Prompt: Which lines run from the first one up to and including the one with "p.z+.03).build('wall_bracket', M['darkplastic'], fn)"? Print exactly those.

Data lines:
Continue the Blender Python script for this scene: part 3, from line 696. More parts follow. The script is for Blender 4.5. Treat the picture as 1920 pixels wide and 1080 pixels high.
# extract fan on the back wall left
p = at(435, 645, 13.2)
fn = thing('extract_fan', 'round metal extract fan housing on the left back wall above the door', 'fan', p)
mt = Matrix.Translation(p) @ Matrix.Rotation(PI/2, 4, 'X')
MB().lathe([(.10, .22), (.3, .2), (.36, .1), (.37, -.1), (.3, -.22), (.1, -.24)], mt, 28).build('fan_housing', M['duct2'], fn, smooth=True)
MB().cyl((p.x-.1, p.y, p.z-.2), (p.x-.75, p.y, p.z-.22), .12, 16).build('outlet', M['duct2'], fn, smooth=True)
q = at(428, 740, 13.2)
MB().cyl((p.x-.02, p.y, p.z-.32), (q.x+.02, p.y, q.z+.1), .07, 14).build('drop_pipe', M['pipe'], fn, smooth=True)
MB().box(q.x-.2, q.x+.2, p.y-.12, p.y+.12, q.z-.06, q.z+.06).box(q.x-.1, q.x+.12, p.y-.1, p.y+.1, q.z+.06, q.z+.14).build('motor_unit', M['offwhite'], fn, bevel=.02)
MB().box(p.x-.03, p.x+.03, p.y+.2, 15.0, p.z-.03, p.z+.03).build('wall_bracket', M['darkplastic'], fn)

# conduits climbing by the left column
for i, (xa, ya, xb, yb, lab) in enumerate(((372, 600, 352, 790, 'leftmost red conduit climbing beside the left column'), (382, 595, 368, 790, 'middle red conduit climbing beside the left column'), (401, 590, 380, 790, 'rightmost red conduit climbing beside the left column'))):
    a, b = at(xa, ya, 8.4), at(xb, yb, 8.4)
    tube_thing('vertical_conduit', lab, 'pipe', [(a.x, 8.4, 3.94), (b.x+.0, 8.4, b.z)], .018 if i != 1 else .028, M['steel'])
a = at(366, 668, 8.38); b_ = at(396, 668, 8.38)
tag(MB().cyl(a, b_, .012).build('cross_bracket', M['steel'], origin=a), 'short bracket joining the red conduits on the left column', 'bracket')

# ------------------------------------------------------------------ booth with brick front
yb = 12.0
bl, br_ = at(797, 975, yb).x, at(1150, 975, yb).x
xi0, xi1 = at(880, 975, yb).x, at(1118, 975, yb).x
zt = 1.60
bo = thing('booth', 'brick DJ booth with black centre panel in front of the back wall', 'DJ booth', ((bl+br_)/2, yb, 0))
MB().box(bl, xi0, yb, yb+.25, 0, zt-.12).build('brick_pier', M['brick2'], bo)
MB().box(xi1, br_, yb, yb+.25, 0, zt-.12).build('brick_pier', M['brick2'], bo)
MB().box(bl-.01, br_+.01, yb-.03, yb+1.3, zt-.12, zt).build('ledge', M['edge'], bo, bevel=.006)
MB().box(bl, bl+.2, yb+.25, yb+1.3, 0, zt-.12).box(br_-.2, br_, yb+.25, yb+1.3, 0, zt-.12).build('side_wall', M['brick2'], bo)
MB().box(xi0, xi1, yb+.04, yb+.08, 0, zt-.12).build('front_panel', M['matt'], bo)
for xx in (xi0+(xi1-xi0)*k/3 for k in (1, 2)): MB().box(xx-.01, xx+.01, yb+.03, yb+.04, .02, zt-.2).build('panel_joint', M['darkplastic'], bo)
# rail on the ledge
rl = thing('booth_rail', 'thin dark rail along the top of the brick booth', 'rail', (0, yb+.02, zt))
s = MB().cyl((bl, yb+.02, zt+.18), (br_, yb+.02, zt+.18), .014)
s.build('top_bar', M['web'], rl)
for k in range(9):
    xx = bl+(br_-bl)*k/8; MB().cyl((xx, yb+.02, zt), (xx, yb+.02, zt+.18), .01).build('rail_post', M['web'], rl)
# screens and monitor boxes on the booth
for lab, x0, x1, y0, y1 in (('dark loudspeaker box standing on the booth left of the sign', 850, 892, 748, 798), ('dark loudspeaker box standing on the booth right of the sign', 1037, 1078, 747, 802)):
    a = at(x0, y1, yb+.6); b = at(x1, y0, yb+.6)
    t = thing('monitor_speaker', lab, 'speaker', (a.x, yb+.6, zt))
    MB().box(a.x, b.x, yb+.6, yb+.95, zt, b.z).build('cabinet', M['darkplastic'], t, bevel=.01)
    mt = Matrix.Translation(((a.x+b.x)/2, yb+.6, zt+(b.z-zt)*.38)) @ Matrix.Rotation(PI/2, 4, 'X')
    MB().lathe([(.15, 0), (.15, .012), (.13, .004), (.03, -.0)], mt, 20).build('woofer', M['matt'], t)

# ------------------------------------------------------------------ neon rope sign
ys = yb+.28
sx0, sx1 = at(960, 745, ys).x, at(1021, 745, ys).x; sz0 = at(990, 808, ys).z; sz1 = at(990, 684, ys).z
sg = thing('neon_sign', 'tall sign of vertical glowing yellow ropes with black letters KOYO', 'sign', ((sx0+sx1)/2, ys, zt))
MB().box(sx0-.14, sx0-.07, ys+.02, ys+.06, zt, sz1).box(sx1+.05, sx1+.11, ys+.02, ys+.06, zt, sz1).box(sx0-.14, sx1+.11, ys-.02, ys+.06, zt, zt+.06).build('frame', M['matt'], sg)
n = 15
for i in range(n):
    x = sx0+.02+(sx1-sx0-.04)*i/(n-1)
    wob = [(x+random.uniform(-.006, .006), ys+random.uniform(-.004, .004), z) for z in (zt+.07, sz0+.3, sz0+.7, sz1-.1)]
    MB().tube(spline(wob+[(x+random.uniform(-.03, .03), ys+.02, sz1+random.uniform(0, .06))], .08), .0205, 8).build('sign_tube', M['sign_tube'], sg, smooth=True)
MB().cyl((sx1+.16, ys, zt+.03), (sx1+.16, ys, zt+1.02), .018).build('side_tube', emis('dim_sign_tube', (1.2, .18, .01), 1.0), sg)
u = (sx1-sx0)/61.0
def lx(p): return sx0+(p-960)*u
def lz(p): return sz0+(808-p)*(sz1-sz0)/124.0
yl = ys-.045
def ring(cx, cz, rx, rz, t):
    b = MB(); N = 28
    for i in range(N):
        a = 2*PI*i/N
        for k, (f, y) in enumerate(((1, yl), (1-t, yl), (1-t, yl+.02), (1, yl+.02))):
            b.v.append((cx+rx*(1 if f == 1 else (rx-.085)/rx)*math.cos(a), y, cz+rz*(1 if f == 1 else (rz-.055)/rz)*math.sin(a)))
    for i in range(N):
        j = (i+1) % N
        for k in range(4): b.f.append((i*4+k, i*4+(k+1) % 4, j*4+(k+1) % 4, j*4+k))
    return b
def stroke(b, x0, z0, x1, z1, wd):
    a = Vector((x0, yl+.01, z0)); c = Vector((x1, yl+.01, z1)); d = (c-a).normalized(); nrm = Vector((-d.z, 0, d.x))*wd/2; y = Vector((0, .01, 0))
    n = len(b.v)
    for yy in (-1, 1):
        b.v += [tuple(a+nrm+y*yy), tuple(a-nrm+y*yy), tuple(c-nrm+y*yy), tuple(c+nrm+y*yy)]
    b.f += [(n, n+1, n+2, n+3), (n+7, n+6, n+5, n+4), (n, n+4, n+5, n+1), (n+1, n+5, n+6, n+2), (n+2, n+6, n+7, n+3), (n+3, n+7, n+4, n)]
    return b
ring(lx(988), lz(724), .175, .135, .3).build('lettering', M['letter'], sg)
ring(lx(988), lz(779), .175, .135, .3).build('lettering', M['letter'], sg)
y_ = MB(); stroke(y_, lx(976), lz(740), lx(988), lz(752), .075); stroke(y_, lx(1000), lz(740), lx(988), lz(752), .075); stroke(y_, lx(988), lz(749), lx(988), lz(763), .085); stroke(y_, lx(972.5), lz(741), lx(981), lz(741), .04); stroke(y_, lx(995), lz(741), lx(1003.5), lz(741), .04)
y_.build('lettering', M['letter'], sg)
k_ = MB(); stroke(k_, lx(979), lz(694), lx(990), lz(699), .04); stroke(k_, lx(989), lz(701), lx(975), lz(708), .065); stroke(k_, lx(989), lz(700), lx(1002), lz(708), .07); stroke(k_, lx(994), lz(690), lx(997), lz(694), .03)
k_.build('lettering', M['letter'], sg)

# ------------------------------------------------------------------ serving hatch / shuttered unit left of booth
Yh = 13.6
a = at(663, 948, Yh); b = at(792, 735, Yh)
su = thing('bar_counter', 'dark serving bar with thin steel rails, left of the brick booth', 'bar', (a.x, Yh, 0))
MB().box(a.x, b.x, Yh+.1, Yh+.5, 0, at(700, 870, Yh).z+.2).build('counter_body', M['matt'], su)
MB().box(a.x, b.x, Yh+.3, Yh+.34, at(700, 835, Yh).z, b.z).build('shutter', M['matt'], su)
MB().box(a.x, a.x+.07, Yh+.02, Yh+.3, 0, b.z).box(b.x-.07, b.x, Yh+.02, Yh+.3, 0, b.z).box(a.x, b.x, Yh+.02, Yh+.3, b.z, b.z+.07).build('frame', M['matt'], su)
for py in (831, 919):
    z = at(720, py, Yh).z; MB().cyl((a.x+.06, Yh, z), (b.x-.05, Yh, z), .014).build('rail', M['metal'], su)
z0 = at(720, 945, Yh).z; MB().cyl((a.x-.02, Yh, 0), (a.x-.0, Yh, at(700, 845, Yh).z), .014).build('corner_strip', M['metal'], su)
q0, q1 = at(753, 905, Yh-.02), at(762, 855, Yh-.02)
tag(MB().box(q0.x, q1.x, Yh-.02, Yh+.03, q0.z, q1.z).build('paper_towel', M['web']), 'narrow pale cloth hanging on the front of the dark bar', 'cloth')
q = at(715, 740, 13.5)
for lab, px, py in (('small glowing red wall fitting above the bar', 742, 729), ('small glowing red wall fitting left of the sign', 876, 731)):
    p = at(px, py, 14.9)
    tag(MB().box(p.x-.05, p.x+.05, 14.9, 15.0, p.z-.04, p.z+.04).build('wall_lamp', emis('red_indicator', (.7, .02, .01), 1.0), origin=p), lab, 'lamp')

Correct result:
Continue the Blender Python script for this scene: part 3, from line 696. More parts follow. The script is for Blender 4.5. Treat the picture as 1920 pixels wide and 1080 pixels high.
# extract fan on the back wall left
p = at(435, 645, 13.2)
fn = thing('extract_fan', 'round metal extract fan housing on the left back wall above the door', 'fan', p)
mt = Matrix.Translation(p) @ Matrix.Rotation(PI/2, 4, 'X')
MB().lathe([(.10, .22), (.3, .2), (.36, .1), (.37, -.1), (.3, -.22), (.1, -.24)], mt, 28).build('fan_housing', M['duct2'], fn, smooth=True)
MB().cyl((p.x-.1, p.y, p.z-.2), (p.x-.75, p.y, p.z-.22), .12, 16).build('outlet', M['duct2'], fn, smooth=True)
q = at(428, 740, 13.2)
MB().cyl((p.x-.02, p.y, p.z-.32), (q.x+.02, p.y, q.z+.1), .07, 14).build('drop_pipe', M['pipe'], fn, smooth=True)
MB().box(q.x-.2, q.x+.2, p.y-.12, p.y+.12, q.z-.06, q.z+.06).box(q.x-.1, q.x+.12, p.y-.1, p.y+.1, q.z+.06, q.z+.14).build('motor_unit', M['offwhite'], fn, bevel=.02)
MB().box(p.x-.03, p.x+.03, p.y+.2, 15.0, p.z-.03, p.z+.03).build('wall_bracket', M['darkplastic'], fn)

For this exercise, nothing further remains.